The lenders to the company may be trade creditors, banks, debenture holders, etc. They may stipulate different repayment periods and duration of the borrowing may be short, medium or long term.

Consequently, the information required by each category of lenders vary owing to their terms and conditions of the borrowings.

Short-term creditors need information about the creditworthiness of a company. They will need to know the company's liquidity, short-term solvency, profitability and asset utilization. Relevant ratios are the current ratios, acid test ratio, debtor payment period, creditors payment period, inventory turnover and gross profit margin.

Medium-term and long-term lenders are interested in the solvency, gearing, asset utilization, interest cover, cash flow, and cash flow projection. Some medium and long-term loans are secured on the assets of a company, in which case the realisable value (estimated net selling price) will be a useful indication of financial security.

Financial statements are historical statements. Important information such as forecast cash flow and ovrdraft facilities are not provided in published financial statements while current asset composition can alter tremendously over a short period of time.

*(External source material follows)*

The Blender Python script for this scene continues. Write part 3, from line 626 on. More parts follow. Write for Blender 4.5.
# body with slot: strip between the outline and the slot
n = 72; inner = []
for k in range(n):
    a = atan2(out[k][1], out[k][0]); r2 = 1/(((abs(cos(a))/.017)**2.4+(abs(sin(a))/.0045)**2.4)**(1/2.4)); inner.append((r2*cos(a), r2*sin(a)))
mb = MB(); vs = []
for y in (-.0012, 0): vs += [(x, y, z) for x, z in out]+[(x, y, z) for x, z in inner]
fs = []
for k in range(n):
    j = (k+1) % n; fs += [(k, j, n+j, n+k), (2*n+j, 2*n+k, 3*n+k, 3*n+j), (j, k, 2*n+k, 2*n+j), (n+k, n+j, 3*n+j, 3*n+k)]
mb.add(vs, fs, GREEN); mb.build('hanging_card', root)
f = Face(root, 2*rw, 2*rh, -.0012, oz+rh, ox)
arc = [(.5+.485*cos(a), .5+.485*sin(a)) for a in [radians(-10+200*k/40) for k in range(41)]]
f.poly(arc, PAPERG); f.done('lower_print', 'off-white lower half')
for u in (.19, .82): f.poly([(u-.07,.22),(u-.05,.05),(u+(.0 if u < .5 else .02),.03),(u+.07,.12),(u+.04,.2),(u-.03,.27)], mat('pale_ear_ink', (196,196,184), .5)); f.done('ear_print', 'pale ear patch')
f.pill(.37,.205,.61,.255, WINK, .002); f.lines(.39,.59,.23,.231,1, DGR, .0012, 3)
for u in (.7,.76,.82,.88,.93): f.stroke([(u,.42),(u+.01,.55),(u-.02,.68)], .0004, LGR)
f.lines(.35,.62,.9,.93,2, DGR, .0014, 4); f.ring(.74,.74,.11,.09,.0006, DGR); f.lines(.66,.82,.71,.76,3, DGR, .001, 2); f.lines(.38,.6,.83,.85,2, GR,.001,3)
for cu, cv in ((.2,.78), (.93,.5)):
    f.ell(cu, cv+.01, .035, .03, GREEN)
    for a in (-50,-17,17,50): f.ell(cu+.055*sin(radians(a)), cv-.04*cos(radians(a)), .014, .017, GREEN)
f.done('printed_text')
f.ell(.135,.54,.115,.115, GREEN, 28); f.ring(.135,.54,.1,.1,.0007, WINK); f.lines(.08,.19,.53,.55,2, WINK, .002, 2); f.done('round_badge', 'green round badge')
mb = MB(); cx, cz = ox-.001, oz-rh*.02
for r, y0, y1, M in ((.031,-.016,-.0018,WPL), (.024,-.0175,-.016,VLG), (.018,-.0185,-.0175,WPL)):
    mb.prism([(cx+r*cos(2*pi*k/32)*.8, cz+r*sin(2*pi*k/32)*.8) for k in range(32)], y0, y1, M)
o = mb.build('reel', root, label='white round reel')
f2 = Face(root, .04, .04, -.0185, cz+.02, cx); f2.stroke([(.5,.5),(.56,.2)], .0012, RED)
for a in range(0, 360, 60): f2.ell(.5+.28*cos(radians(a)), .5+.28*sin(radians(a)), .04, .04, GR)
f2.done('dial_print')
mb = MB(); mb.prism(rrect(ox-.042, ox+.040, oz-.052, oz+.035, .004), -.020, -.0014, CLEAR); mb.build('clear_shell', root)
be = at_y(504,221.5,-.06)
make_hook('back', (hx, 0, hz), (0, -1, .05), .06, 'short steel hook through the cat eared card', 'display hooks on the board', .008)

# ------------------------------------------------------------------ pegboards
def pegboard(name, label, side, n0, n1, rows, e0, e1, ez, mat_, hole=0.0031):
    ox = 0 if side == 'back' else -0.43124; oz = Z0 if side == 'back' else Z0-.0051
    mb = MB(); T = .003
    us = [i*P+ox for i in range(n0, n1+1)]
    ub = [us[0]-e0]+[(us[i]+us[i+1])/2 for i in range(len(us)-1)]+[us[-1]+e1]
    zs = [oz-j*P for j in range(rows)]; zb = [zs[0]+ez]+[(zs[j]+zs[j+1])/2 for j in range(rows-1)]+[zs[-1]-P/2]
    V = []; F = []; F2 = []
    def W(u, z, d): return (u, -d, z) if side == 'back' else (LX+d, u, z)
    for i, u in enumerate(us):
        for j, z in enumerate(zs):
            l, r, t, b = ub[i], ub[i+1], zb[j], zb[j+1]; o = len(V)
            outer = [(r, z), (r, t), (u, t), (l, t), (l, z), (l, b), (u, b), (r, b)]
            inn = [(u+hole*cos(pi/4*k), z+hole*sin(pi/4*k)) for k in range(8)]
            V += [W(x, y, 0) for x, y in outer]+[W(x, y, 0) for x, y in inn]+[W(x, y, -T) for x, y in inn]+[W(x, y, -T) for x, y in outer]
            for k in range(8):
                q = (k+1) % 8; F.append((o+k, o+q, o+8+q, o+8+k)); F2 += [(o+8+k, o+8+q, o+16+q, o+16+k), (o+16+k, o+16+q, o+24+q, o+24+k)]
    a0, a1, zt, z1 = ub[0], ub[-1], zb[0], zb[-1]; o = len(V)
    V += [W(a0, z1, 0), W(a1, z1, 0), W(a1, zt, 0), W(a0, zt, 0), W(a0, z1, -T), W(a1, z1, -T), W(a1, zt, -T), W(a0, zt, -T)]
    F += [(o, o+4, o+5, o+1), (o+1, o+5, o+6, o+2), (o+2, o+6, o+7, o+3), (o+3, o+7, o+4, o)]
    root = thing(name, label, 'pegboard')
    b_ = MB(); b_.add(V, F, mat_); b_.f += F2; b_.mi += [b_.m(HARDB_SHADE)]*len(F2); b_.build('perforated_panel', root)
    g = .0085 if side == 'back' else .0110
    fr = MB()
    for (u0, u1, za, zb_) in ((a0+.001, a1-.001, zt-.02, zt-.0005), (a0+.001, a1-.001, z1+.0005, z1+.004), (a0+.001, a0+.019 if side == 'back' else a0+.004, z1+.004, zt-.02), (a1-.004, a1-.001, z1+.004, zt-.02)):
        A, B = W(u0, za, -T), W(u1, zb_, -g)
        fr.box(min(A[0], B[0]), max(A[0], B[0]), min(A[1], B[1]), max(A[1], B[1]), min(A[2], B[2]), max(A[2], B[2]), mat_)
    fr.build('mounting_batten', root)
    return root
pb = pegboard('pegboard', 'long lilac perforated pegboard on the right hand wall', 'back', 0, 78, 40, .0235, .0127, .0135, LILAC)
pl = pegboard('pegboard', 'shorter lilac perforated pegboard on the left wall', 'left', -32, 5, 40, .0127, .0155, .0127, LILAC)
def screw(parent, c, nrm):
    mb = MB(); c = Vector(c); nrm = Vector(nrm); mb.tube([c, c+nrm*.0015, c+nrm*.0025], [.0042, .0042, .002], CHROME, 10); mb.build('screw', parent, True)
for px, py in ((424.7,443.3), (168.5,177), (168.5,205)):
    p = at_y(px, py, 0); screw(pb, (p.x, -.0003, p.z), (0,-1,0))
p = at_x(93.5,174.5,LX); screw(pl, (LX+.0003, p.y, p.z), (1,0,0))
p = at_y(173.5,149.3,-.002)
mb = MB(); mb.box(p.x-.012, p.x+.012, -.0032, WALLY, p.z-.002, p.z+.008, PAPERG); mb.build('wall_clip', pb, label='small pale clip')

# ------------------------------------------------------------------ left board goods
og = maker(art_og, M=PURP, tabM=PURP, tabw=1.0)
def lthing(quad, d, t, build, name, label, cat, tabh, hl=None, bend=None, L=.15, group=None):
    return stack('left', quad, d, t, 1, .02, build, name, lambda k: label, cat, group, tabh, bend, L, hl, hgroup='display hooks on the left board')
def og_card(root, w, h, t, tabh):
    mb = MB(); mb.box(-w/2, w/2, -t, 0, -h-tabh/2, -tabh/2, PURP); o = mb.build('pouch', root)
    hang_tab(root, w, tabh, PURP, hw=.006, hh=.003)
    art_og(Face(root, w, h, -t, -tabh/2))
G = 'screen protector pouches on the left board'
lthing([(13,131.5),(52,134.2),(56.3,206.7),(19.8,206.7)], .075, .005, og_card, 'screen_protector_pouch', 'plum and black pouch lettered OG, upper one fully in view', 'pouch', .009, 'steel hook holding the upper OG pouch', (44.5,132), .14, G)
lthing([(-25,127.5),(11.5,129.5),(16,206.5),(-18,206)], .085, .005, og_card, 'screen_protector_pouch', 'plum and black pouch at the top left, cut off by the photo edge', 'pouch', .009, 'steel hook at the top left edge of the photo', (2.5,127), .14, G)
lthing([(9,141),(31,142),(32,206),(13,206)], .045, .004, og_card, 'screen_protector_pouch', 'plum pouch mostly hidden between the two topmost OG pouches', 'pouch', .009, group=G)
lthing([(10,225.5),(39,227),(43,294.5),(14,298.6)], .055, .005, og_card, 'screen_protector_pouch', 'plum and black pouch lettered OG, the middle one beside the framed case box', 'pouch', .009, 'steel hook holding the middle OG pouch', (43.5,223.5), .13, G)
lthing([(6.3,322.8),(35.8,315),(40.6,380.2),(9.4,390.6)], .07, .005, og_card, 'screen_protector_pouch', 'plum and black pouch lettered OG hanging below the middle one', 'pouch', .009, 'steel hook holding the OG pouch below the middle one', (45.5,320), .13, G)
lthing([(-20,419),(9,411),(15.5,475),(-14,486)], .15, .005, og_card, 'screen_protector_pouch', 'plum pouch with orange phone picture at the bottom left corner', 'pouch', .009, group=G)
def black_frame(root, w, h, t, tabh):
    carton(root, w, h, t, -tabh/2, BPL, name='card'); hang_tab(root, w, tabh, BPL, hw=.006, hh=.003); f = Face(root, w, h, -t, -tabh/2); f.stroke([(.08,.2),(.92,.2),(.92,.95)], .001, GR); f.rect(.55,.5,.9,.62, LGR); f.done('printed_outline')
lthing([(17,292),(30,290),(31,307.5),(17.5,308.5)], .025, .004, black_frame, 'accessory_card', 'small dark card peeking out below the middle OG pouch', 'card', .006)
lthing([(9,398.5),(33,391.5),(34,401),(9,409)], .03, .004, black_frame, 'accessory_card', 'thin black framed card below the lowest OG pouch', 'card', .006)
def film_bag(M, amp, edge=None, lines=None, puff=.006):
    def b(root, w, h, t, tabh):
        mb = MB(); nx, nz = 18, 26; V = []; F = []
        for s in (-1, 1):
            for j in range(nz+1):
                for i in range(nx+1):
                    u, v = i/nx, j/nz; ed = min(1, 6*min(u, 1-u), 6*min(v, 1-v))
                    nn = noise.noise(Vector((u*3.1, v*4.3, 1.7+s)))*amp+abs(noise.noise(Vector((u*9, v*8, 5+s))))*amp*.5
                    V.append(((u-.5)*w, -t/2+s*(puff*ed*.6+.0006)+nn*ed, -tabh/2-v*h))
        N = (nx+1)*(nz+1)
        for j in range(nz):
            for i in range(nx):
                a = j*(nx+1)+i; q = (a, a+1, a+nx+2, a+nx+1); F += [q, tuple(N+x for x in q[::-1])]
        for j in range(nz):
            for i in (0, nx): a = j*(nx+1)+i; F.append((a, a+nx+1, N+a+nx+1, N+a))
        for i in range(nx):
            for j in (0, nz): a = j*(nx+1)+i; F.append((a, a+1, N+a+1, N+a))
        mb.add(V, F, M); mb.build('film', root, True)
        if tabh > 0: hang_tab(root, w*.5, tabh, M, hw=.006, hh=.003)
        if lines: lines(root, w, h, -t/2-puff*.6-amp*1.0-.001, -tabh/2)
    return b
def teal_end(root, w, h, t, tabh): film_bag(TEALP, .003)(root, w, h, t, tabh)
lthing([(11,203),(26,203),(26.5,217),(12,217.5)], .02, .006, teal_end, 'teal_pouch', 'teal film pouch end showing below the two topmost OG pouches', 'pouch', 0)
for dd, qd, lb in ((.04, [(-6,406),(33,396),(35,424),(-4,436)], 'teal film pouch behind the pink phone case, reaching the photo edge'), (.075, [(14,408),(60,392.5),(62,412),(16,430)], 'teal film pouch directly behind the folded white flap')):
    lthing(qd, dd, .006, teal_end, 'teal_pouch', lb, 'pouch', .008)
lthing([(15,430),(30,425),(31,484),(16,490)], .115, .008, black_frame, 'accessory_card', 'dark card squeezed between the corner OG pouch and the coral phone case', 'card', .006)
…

One should be wary of "window dressing", which is manipulating the composition of current assets and liabilities on the balance sheet date to achieve a satisfactory current ratio or even a liquidity ratio.

Financial Statements and the Investors

Interpretation and Analysis of Financial Statements for the Investors

The investor has to identify changes and trends in the financial statements to help explain some fundamental questiona and raise supplementary questions. For example:

Turnover: Is it Increasing?

If Yes:
  • Is there a corresponding increase in Profits?
  • Is there an additional investment in Fixed Assets?
  • How is the additional investment Financed?

Investors derive their information from published sources such as annual reports, daily newspaper and magazines. Information contained in the annual reports is outdated, and is useful only for forecasting for the future plans and development. Information in newspapers and magazines may be more current and relevant for evaluating investments, but nonetheless still historical information.

Investors vary in their preferences. Some prefer high dividend pay-out rates and otheres prefer high capital gains: yet others may invest to gain control. Investors have to first establish their preferences.

A fundamental technique used to determine the share price is to study the dividend pay-out trend of the company. Investors who prefer a high dividend pay-out rather than capital appreciation should analyse the dividend policy of the company to decide whether to invest in, hold on to or dispose of, shares. Such investors should use dividend cover and dividend yield ratios to analyse the business. Companies with high ratios are preferred to those with low ratios.

Those who prefer capital appreciation to high dividends should study the PE ratio. The PE ratio relates the current price to the latest earnings per share. The PE ratio published daily in the newspapers compares the current market price of the share to the previous year's earnings per share.

The PE ratio represents the market's perception of a company's future performance in relation to its growth, gearing, risks and dividend policy.

  • The value of PE ratio depends on the stock market environment and the industry a company is in.
  • The average PE ratio varies from industry to industry. A careful study of the industry average gives an indication of the performance of the company in question.
  • Shares with a PE ratio higher than industry averages are generally attractive to investors.

A high PE ratio of a particular share could imply that the company concerned has a high growth potential and is a leader in the industry. Alternatively the shares may just be overvalued. By contrast, a low PE ratio may indicate poor performance or undervalued shares.